# What this task involves
Reproduce the entire listing word for word.

# Supplied information
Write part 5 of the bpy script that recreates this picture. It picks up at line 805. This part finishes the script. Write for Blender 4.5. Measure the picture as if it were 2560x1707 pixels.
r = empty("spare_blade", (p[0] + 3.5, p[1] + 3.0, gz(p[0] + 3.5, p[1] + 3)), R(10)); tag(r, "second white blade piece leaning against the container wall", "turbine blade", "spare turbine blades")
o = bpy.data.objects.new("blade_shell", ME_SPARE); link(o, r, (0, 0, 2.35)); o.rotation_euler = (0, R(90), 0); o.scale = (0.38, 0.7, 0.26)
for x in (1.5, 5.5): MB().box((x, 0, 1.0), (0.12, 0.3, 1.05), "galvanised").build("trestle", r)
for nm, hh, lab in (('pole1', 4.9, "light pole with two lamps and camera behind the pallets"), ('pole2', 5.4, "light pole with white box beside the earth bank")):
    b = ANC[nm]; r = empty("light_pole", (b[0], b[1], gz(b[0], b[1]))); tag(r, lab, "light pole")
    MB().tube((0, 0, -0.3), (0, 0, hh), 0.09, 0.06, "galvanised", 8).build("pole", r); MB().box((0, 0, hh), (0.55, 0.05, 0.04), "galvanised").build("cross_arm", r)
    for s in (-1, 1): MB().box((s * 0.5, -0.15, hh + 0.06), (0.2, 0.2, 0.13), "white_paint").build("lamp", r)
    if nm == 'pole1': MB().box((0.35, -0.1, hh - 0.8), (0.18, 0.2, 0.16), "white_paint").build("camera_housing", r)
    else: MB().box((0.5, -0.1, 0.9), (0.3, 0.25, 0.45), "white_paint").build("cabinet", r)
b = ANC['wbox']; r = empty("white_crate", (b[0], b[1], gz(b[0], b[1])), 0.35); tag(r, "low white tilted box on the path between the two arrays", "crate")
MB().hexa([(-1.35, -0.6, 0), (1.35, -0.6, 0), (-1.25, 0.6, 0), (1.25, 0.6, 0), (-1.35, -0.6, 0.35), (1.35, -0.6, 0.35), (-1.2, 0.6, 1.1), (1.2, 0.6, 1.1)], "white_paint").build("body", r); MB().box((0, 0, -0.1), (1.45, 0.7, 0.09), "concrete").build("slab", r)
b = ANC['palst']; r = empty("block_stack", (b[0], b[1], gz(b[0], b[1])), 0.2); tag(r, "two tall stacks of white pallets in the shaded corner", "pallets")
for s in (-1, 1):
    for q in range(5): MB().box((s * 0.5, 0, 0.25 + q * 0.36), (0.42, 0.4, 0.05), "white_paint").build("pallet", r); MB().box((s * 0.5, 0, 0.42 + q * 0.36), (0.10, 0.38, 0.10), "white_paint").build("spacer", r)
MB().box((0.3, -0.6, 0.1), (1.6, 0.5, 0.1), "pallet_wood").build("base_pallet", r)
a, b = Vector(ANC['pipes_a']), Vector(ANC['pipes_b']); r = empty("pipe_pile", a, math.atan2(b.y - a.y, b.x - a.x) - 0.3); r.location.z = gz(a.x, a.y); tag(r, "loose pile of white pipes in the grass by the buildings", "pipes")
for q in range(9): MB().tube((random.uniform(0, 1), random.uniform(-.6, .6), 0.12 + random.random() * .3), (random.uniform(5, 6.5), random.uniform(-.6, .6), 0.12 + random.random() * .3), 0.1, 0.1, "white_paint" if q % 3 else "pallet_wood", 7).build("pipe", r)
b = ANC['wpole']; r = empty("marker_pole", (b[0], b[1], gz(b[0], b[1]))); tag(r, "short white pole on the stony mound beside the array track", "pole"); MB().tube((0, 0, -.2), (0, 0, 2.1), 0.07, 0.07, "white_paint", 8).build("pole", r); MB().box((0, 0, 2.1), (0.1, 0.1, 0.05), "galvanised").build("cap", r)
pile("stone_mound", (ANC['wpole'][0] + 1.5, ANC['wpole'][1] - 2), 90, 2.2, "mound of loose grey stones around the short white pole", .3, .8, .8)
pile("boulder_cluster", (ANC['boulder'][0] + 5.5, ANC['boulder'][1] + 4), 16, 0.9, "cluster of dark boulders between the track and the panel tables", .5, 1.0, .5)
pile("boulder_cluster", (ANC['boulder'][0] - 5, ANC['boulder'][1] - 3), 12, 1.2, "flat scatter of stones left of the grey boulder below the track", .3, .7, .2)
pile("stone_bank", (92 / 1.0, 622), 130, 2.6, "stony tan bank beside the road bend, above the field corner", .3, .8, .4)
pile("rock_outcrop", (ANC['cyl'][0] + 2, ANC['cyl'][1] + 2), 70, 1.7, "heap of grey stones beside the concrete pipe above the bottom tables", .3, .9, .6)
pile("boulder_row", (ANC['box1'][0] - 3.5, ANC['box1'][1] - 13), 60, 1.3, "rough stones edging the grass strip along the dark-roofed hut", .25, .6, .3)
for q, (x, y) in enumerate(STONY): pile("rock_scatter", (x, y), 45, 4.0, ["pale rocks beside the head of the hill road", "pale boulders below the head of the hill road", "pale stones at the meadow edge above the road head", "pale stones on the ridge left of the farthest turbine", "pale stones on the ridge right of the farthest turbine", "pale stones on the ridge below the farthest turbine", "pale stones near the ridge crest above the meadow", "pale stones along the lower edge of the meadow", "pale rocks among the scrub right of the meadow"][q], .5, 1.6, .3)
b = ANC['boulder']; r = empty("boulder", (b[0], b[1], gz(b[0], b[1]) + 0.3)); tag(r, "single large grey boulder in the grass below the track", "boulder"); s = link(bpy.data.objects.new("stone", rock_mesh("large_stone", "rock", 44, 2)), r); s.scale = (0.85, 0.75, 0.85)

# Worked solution
Write part 5 of the bpy script that recreates this picture. It picks up at line 805. This part finishes the script. Write for Blender 4.5. Measure the picture as if it were 2560x1707 pixels.
r = empty("spare_blade", (p[0] + 3.5, p[1] + 3.0, gz(p[0] + 3.5, p[1] + 3)), R(10)); tag(r, "second white blade piece leaning against the container wall", "turbine blade", "spare turbine blades")
o = bpy.data.objects.new("blade_shell", ME_SPARE); link(o, r, (0, 0, 2.35)); o.rotation_euler = (0, R(90), 0); o.scale = (0.38, 0.7, 0.26)
for x in (1.5, 5.5): MB().box((x, 0, 1.0), (0.12, 0.3, 1.05), "galvanised").build("trestle", r)
for nm, hh, lab in (('pole1', 4.9, "light pole with two lamps and camera behind the pallets"), ('pole2', 5.4, "light pole with white box beside the earth bank")):
    b = ANC[nm]; r = empty("light_pole", (b[0], b[1], gz(b[0], b[1]))); tag(r, lab, "light pole")
    MB().tube((0, 0, -0.3), (0, 0, hh), 0.09, 0.06, "galvanised", 8).build("pole", r); MB().box((0, 0, hh), (0.55, 0.05, 0.04), "galvanised").build("cross_arm", r)
    for s in (-1, 1): MB().box((s * 0.5, -0.15, hh + 0.06), (0.2, 0.2, 0.13), "white_paint").build("lamp", r)
    if nm == 'pole1': MB().box((0.35, -0.1, hh - 0.8), (0.18, 0.2, 0.16), "white_paint").build("camera_housing", r)
    else: MB().box((0.5, -0.1, 0.9), (0.3, 0.25, 0.45), "white_paint").build("cabinet", r)
b = ANC['wbox']; r = empty("white_crate", (b[0], b[1], gz(b[0], b[1])), 0.35); tag(r, "low white tilted box on the path between the two arrays", "crate")
MB().hexa([(-1.35, -0.6, 0), (1.35, -0.6, 0), (-1.25, 0.6, 0), (1.25, 0.6, 0), (-1.35, -0.6, 0.35), (1.35, -0.6, 0.35), (-1.2, 0.6, 1.1), (1.2, 0.6, 1.1)], "white_paint").build("body", r); MB().box((0, 0, -0.1), (1.45, 0.7, 0.09), "concrete").build("slab", r)
b = ANC['palst']; r = empty("block_stack", (b[0], b[1], gz(b[0], b[1])), 0.2); tag(r, "two tall stacks of white pallets in the shaded corner", "pallets")
for s in (-1, 1):
    for q in range(5): MB().box((s * 0.5, 0, 0.25 + q * 0.36), (0.42, 0.4, 0.05), "white_paint").build("pallet", r); MB().box((s * 0.5, 0, 0.42 + q * 0.36), (0.10, 0.38, 0.10), "white_paint").build("spacer", r)
MB().box((0.3, -0.6, 0.1), (1.6, 0.5, 0.1), "pallet_wood").build("base_pallet", r)
a, b = Vector(ANC['pipes_a']), Vector(ANC['pipes_b']); r = empty("pipe_pile", a, math.atan2(b.y - a.y, b.x - a.x) - 0.3); r.location.z = gz(a.x, a.y); tag(r, "loose pile of white pipes in the grass by the buildings", "pipes")
for q in range(9): MB().tube((random.uniform(0, 1), random.uniform(-.6, .6), 0.12 + random.random() * .3), (random.uniform(5, 6.5), random.uniform(-.6, .6), 0.12 + random.random() * .3), 0.1, 0.1, "white_paint" if q % 3 else "pallet_wood", 7).build("pipe", r)
b = ANC['wpole']; r = empty("marker_pole", (b[0], b[1], gz(b[0], b[1]))); tag(r, "short white pole on the stony mound beside the array track", "pole"); MB().tube((0, 0, -.2), (0, 0, 2.1), 0.07, 0.07, "white_paint", 8).build("pole", r); MB().box((0, 0, 2.1), (0.1, 0.1, 0.05), "galvanised").build("cap", r)
pile("stone_mound", (ANC['wpole'][0] + 1.5, ANC['wpole'][1] - 2), 90, 2.2, "mound of loose grey stones around the short white pole", .3, .8, .8)
pile("boulder_cluster", (ANC['boulder'][0] + 5.5, ANC['boulder'][1] + 4), 16, 0.9, "cluster of dark boulders between the track and the panel tables", .5, 1.0, .5)
pile("boulder_cluster", (ANC['boulder'][0] - 5, ANC['boulder'][1] - 3), 12, 1.2, "flat scatter of stones left of the grey boulder below the track", .3, .7, .2)
pile("stone_bank", (92 / 1.0, 622), 130, 2.6, "stony tan bank beside the road bend, above the field corner", .3, .8, .4)
pile("rock_outcrop", (ANC['cyl'][0] + 2, ANC['cyl'][1] + 2), 70, 1.7, "heap of grey stones beside the concrete pipe above the bottom tables", .3, .9, .6)
pile("boulder_row", (ANC['box1'][0] - 3.5, ANC['box1'][1] - 13), 60, 1.3, "rough stones edging the grass strip along the dark-roofed hut", .25, .6, .3)
for q, (x, y) in enumerate(STONY): pile("rock_scatter", (x, y), 45, 4.0, ["pale rocks beside the head of the hill road", "pale boulders below the head of the hill road", "pale stones at the meadow edge above the road head", "pale stones on the ridge left of the farthest turbine", "pale stones on the ridge right of the farthest turbine", "pale stones on the ridge below the farthest turbine", "pale stones near the ridge crest above the meadow", "pale stones along the lower edge of the meadow", "pale rocks among the scrub right of the meadow"][q], .5, 1.6, .3)
b = ANC['boulder']; r = empty("boulder", (b[0], b[1], gz(b[0], b[1]) + 0.3)); tag(r, "single large grey boulder in the grass below the track", "boulder"); s = link(bpy.data.objects.new("stone", rock_mesh("large_stone", "rock", 44, 2)), r); s.scale = (0.85, 0.75, 0.85)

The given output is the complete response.